Un dato di cui Carandini non tiene conto, come in genere non ne tiene conto chi paragona i nostri giorni a un qualunque passato, è che sono radicalmente cambiati i termini del problema e che si tratta di un cambiamento che non ha visto uguali nel passato, se non ai tempi della antica Roma, quando tutti i cittadini godevano di un benessere diffuso concentrato nella formula “panem et circenses”, anche se nel paniere del pane oggi ci sono automobili telefonini Sharm-el-Sheik e settimane bianche e ai circensenses non provvede più Nerone ma Berlusconi con le sue tv.
Nell’articolo c’è un passaggio quasi sublime, dove se la prende con “le ragazze mediterranee” di oggi, che “arrivano a ridurre i fianchi prosperosi come quelli di silfidi nordiche denutrite, magari indebitandosi”. Eppure, constata amaramente Carandini e non si può che consentire, “il corpo è quel che è, lo si può allenare e imbellire, ma il dato naturale finisce per prevalere, e l’avvenenza non dura mai abbastanza. Il cervello non è così, non è un dato: lo fabbrichiamo giorno per giorno— anche da vecchi— studiando, riflettendo, elaborando idee, se abbiamo gli strumenti per farlo. La mente può rimanere un misero e triste cespuglietto, oppure può diventare un leccio grandiosissimo, come quello dietro al tempietto del dio della salute al Giardino del Lago”.
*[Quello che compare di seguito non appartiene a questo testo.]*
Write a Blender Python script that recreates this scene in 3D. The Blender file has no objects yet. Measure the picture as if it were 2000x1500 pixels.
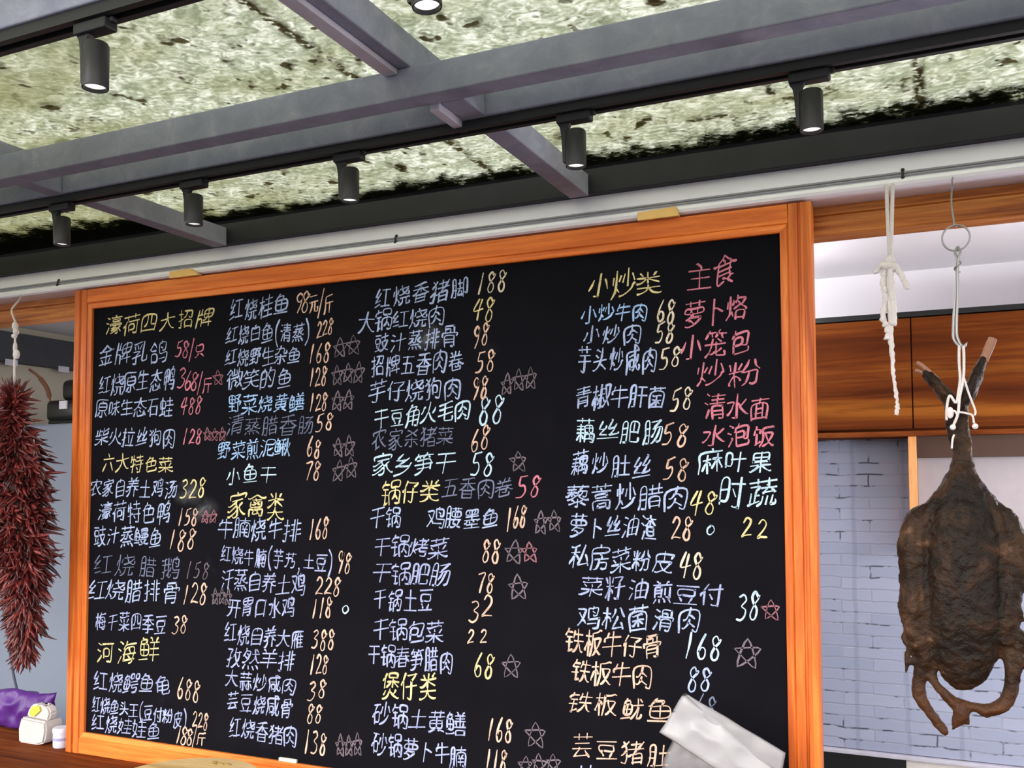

Invece, “quanti in Italia leggono un libro all’anno? Naturalmente curare il corpo rende più nell’immediato, dà soddisfazioni apparenti. La mente invece se ne sta celata nella sua scatola, nonostante sia la realtà più complessa che conosciamo nell’universo. Ma è il cervello a determinare alla lunga la riuscita sostanziale di una vita, una felicità raggiungibile e serena, spoglia di droghe. Il prevalere di stereotipi mentali, recepiti e potenziati a specchio dai media, è quanto di più nocivo possa esserci per lo sviluppo della mente”.